И если я когда-нибудь стану достаточно известным, для того чтобы любопытное потомство заинтересовалось тайной моей жизни, то одна мысль о том, что тень, в которой я держу свое сердце, будет освещена печатными сообщениями, разоблачениями, ссылками, разъяснениями, порождает во мне невыразимую тоску и непреодолимый гнев. Мысль, что станут говорить о Ней и обо мне, что люди будут судить Ее, женщины делать свои замечания, журналисты проводить дискуссии, что будут оспаривать, анализировать мои чувства, что снимут штаны с моей благоговейной нежности (простите это ужасное выражение, но оно мне кажется уместным), эта мысль повергает меня в яростное бешенство и глубокую печаль».
И уточняет в письме к другой анонимной корреспондентке:
«Я склонен думать, что у меня бедное, гордое и стыдливое человеческое сердце, то старое человеческое сердце, над которым смеются, а оно волнуется и заставляет страдать. А в мозгу у меня душа латинского народа, очень усталая. Бывают дни, когда я так не думаю, но и тогда я страдаю, потому что я из числа людей, у которых содрана кожа и нервы обнажены. Но я об этом не говорю, этого не показываю и даже думаю, что очень хорошо умею скрывать. Меня, без сомнения, считают одним из наиболее равнодушных людей на свете. Я же скептик, что не одно и то же, скептик, потому что у меня хорошие глаза. Мои глаза говорят сердцу: спрячься, старое, ты смешно! И сердце прячется».
Как раз в то время, когда Ги находился на вершине мытарств и смятений, Александр Дюма-сын пригласил его на обед у Дюрана, на площади Мадлен, рассчитывая прельстить перспективой избрания во Французскую Академию. Мопассан ответил с негодованием: «Я ни за что не соглашусь войти в состав компании, членом которой не был мой великий друг и учитель Гюстав Флобер».
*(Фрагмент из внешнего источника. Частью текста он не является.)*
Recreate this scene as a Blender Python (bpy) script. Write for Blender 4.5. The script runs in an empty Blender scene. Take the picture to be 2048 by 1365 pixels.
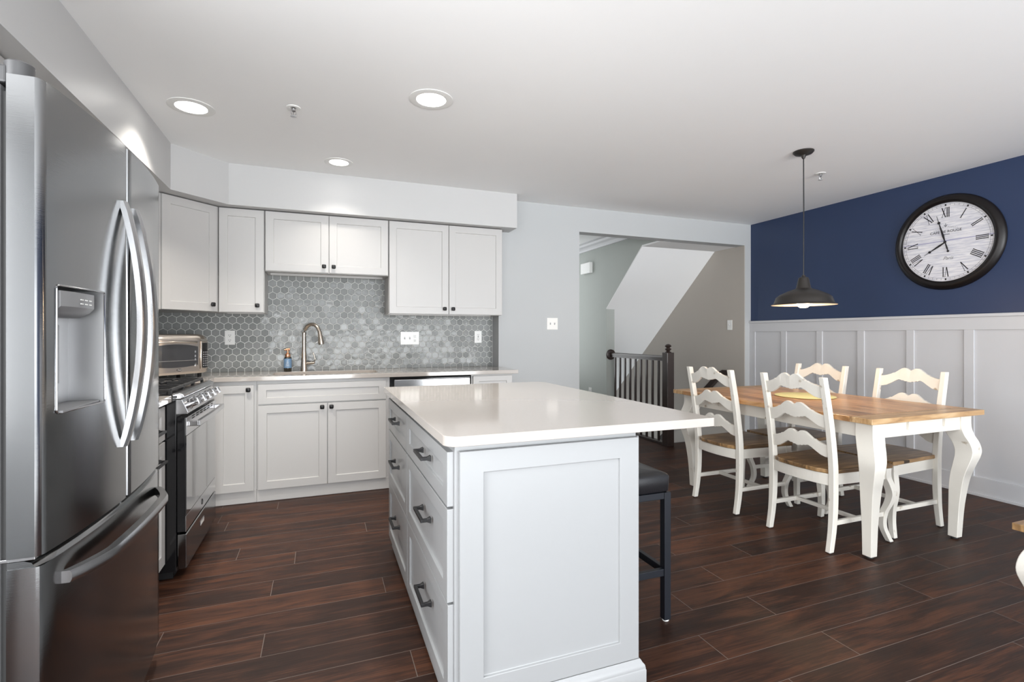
import bpy, bmesh, math, random
from mathutils import Vector, Matrix, Euler

random.seed(7)
PI = math.pi
SC = bpy.context.scene
COL = SC.collection

# ------------------------------------------------------------------ camera
YAW = math.atan2(383.0, 1003.0)
cam_data = bpy.data.cameras.new('camera')
cam_data.sensor_width = 36.0
cam_data.lens = 36.0 * 1003.0 / 2048.0
cam_data.shift_y = -11.5 / 2048.0
cam_data.clip_start = 0.05
cam = bpy.data.objects.new('camera', cam_data)
cam.location = (0, 0, 1.22)
cam.rotation_euler = (PI / 2, 0, -YAW)
COL.objects.link(cam)
SC.camera = cam

# ------------------------------------------------------------------ exposure, world, large lights
SC.view_settings.view_transform = 'Standard'
SC.view_settings.look = 'None'
SC.view_settings.gamma = 1.0
SC.view_settings.use_curve_mapping = False
SC.view_settings.exposure = 0.51
try:
    SC.cycles.use_denoising = True
    SC.cycles.max_bounces = 10
    SC.cycles.diffuse_bounces = 6
    SC.cycles.sample_clamp_indirect = 6.0
    SC.cycles.caustics_reflective = False
    SC.cycles.caustics_refractive = False
except Exception:
    pass

world = bpy.data.worlds.new('world')
SC.world = world
world.use_nodes = True
world.node_tree.nodes['Background'].inputs[0].default_value = (0.86, 0.93, 1.0, 1)
world.node_tree.nodes['Background'].inputs[1].default_value = 0.95


def area_light(name, loc, rot, sx, sy, watts, color, spread=None, shape='RECTANGLE'):
    d = bpy.data.lights.new(name, 'AREA')
    d.shape = shape
    d.size = sx
    if shape in ('RECTANGLE', 'ELLIPSE'):
        d.size_y = sy
    d.energy = watts
    d.color = color
    if spread:
        d.spread = spread
    o = bpy.data.objects.new(name, d)
    o.location = loc
    o.rotation_euler = rot
    COL.objects.link(o)
    return o


# daylight through the glazed garden side behind the camera: bright sky high up, dimmer garden below
area_light('window_sky', (1.7, -6.96, 2.06), (math.radians(88), 0, 0), 5.4, 0.42, 75, (0.90, 0.95, 1.0))
area_light('window_garden', (1.7, -6.97, 0.95), (math.radians(94), 0, 0), 5.4, 1.5, 15, (0.93, 0.97, 1.0))
# added fill inside the window wall, tilted up to brighten the ceiling
area_light('ceiling_fill', (1.7, -6.7, 0.62), (math.radians(115), 0, 0), 5.4, 1.35, 182, (0.95, 0.98, 1.0), spread=math.radians(110))
# added fill in invented side openings, for the ceiling and side faces
area_light('fill_left', (-1.42, -3.0, 1.15), (math.radians(108), 0, -math.radians(75)), 3.4, 1.9, 95, (0.97, 0.985, 1.0))
area_light('fill_right', (4.76, -3.9, 1.15), (math.radians(108), 0, math.radians(75)), 3.4, 1.9, 40, (0.97, 0.985, 1.0))
area_light('drawer_fill', (-1.36, 0.62, 1.45), (PI / 2, 0, -PI / 2), 1.1, 1.3, 50, (0.98, 0.99, 1.0))  # added out of view to lift the island drawer fronts
# added fill above the aisle for the drawer fronts, no fixture, out of view
area_light('aisle_fill', (-0.30, 1.25, 2.49), (0, 0, 0), 0.15, 0.15, 4, (1.0, 0.96, 0.90), spread=math.radians(150), shape='DISK')
# added uplight at floor level behind the camera to brighten the ceiling
area_light('floor_uplight', (1.9, -2.2, 0.03), (PI, 0, 0), 4.6, 3.0, 86, (0.93, 0.97, 1.0))
# light added for the closed hall beyond the opening, its source unseen
area_light('hall_fill', (2.7, 6.9, 1.5), (PI / 2, 0, PI), 1.3, 1.9, 14, (0.95, 0.98, 1.0))

# ------------------------------------------------------------------ materials
MATS = {}


def srgb(r, g, b):
    def f(c):
        c /= 255.0
        return c / 12.92 if c <= 0.04045 else ((c + 0.055) / 1.055) ** 2.4
    return (f(r), f(g), f(b), 1.0)


def mat(name, color, rough=0.5, metal=0.0, spec=0.5, var=0.0, vscale=6.0, bump=0.0, bscale=60.0,
        stretch=None, coat=0.0, emit=None, estr=0.0, alpha=None, trans=0.0):
    m = bpy.data.materials.new(name)
    m.use_nodes = True
    nt = m.node_tree
    b = nt.nodes['Principled BSDF']
    b.inputs['Roughness'].default_value = rough
    b.inputs['Metallic'].default_value = metal
    b.inputs['Specular IOR Level'].default_value = spec
    if coat:
        b.inputs['Coat Weight'].default_value = coat
        b.inputs['Coat Roughness'].default_value = 0.08
    if trans:
        b.inputs['Transmission Weight'].default_value = trans
    if emit:
        b.inputs['Emission Color'].default_value = emit
        b.inputs['Emission Strength'].default_value = estr
    tc = nt.nodes.new('ShaderNodeTexCoord')
    mp = nt.nodes.new('ShaderNodeMapping')
    nt.links.new(tc.outputs['Object'], mp.inputs['Vector'])
    if stretch:
        mp.inputs['Scale'].default_value = stretch
    ns = nt.nodes.new('ShaderNodeTexNoise')
    ns.inputs['Scale'].default_value = vscale
    ns.inputs['Detail'].default_value = 4
    nt.links.new(mp.outputs['Vector'], ns.inputs['Vector'])
    mx = nt.nodes.new('ShaderNodeMixRGB')
    c = color
    mx.inputs[1].default_value = tuple(max(0, x * (1 - var)) for x in c[:3]) + (1,)
    mx.inputs[2].default_value = tuple(min(1, x * (1 + var)) for x in c[:3]) + (1,)
    nt.links.new(ns.outputs['Fac'], mx.inputs[0])
    nt.links.new(mx.outputs[0], b.inputs['Base Color'])
    if bump:
        n2 = nt.nodes.new('ShaderNodeTexNoise')
        n2.inputs['Scale'].default_value = bscale
        n2.inputs['Detail'].default_value = 3
        nt.links.new(mp.outputs['Vector'], n2.inputs['Vector'])
        bp = nt.nodes.new('ShaderNodeBump')
        bp.inputs['Strength'].default_value = bump
        bp.inputs['Distance'].default_value = 0.002
        nt.links.new(n2.outputs['Fac'], bp.inputs['Height'])
        nt.links.new(bp.outputs['Normal'], b.inputs['Normal'])
    MATS[name] = m
    return m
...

Измученный шумом и гамом Парижа вкупе с донимавшими его мигренями, Ги ищет отдохновения в Экс-ле-Бен, потом – в Пломбьере и, наконец, в Жерердмере, где он встретился с Мари Канн. Пейзаж Вогезов, озаренный присутствием Мари, чаровал и успокаивал его. Он обожал эти зеленые склоны, эти подернутые дымкой горы, эту таинственную гладь озер, в которых отражались сосновые и буковые леса. «По всем склонам текут бесчисленные источники, потоки, ручьи… Словом, вода, вода и еще раз – вода, и она бежит, ниспадает, струится, журчит; каскады, реки под травой, реки подо мхами, самыми красивыми из всех, какие я только видел; повсюду вода, повсюду холодная, пронизывающая, легкая влажность от резкого воздуха этой возвышенной местности», – пишет он матери. Впрочем, вскоре он застучит зубами от холода: его замучает ревматизм, и улыбки Мари Канн уже не смогут отогреть его. Стоит ли строить куры женщине, когда все ваше тело – одна зияющая рана?